*What the exercise asks*
From the records below, print only the part that opens with the line containing "What Blender Python" and closes with the line containing "EM = 1.0 / 2"; omit the pictures.

** START OF Information given **

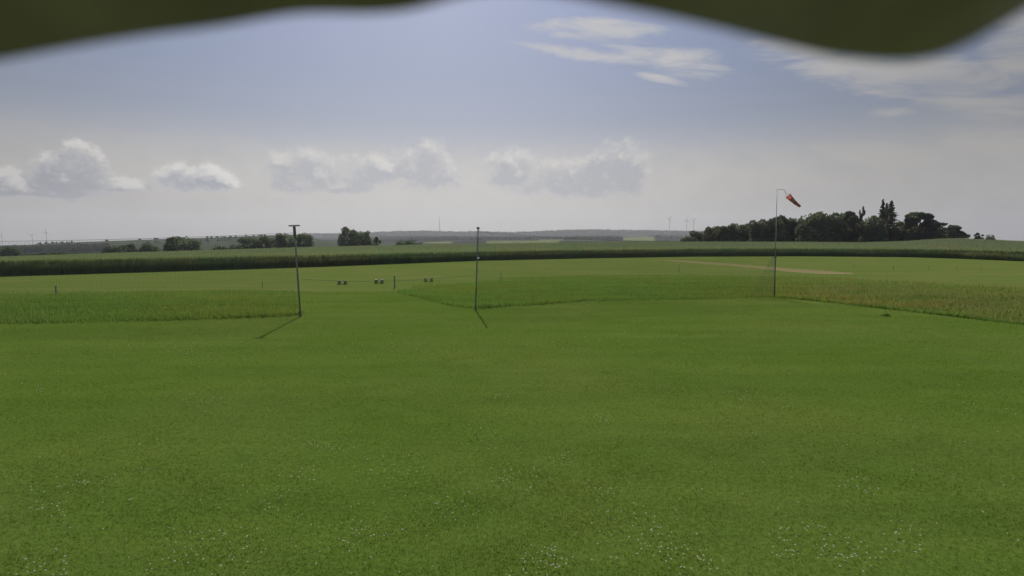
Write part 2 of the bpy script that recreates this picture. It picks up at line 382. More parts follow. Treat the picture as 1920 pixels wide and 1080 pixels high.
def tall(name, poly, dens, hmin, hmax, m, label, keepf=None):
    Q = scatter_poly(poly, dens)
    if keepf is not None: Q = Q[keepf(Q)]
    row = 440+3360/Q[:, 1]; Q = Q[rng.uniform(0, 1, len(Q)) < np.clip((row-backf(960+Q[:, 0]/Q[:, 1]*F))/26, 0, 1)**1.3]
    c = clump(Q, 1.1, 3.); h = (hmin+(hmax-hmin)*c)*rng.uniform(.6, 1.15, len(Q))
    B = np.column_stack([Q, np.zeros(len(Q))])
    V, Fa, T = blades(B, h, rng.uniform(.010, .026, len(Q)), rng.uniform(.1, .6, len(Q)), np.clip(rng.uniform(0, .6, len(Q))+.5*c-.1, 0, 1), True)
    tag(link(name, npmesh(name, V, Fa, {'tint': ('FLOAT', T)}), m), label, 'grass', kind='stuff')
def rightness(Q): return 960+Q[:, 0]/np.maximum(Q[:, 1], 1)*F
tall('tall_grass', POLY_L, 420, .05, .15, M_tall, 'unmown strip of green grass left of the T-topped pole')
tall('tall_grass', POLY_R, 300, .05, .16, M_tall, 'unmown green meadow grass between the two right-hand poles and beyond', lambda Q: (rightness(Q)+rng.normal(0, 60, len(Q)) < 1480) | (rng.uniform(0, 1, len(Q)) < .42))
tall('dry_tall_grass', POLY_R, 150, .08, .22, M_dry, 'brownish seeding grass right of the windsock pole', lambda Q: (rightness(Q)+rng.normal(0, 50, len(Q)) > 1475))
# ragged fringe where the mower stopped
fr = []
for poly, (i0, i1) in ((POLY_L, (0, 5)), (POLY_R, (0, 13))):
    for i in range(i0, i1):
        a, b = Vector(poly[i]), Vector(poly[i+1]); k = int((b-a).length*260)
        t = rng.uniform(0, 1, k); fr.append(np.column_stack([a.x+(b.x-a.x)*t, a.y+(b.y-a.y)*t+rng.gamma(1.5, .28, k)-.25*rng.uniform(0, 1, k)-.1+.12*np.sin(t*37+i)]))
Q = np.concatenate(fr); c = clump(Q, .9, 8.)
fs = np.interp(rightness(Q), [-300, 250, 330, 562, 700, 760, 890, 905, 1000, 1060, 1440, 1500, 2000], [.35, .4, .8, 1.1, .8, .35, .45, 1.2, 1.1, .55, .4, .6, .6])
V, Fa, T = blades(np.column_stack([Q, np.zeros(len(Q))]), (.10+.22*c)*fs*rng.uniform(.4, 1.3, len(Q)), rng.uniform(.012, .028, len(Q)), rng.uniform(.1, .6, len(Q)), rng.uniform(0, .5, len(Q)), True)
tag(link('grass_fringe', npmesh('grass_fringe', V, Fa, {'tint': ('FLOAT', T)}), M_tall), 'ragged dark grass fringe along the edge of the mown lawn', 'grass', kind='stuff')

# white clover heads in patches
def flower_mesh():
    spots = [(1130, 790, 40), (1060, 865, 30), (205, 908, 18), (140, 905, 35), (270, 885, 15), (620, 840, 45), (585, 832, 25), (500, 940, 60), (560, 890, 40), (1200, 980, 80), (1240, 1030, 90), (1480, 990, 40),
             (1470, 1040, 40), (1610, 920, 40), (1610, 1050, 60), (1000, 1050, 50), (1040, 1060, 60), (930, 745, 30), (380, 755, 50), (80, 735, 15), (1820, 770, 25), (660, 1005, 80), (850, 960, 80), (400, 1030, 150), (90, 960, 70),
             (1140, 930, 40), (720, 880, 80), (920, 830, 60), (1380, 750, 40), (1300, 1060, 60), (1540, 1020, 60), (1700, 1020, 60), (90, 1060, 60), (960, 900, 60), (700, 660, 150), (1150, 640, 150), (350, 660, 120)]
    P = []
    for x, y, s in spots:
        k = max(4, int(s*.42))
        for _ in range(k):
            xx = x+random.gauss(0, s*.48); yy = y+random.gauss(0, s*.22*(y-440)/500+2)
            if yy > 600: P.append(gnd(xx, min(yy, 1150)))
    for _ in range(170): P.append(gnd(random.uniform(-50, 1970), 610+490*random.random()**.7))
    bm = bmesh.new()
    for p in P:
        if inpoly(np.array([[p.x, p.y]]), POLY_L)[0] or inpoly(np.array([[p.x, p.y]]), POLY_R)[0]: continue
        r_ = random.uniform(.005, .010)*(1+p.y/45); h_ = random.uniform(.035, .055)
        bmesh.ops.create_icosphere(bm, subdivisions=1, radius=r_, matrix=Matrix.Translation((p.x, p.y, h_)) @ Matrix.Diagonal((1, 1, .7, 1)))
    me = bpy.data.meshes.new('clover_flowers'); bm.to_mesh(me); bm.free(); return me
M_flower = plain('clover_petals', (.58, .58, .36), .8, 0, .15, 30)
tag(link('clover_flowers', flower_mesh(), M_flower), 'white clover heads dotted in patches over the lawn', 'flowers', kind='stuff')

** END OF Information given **
** START OF Information given **

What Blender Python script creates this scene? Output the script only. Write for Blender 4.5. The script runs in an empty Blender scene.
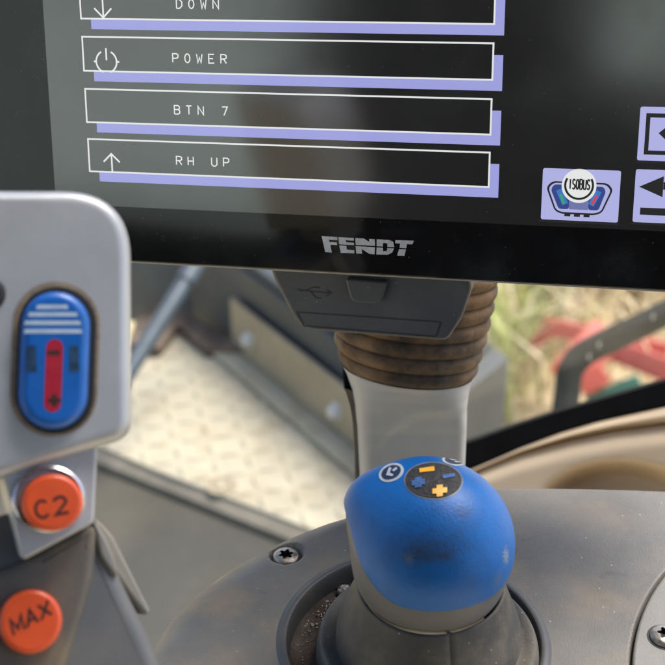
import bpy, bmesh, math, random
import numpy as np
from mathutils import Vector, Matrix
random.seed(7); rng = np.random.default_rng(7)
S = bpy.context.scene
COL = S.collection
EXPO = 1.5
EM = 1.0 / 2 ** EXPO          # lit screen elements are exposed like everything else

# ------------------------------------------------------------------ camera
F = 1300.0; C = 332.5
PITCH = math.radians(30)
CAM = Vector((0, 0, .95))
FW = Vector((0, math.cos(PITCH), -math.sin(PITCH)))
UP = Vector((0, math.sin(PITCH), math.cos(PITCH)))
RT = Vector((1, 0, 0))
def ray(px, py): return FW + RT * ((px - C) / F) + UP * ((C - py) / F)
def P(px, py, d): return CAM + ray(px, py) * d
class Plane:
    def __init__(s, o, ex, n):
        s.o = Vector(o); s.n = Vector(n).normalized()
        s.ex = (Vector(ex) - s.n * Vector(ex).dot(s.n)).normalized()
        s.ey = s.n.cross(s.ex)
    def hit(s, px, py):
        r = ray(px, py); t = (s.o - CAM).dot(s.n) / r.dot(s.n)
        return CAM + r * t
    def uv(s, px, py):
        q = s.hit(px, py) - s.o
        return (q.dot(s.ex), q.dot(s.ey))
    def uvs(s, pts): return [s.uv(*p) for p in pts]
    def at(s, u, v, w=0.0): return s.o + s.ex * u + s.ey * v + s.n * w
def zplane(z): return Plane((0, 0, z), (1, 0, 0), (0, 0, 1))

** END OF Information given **

*Expected output*
What Blender Python script creates this scene? Output the script only. Write for Blender 4.5. The script runs in an empty Blender scene.
import bpy, bmesh, math, random
import numpy as np
from mathutils import Vector, Matrix
random.seed(7); rng = np.random.default_rng(7)
S = bpy.context.scene
COL = S.collection
EXPO = 1.5
EM = 1.0 / 2 ** EXPO          # lit screen elements are exposed like everything else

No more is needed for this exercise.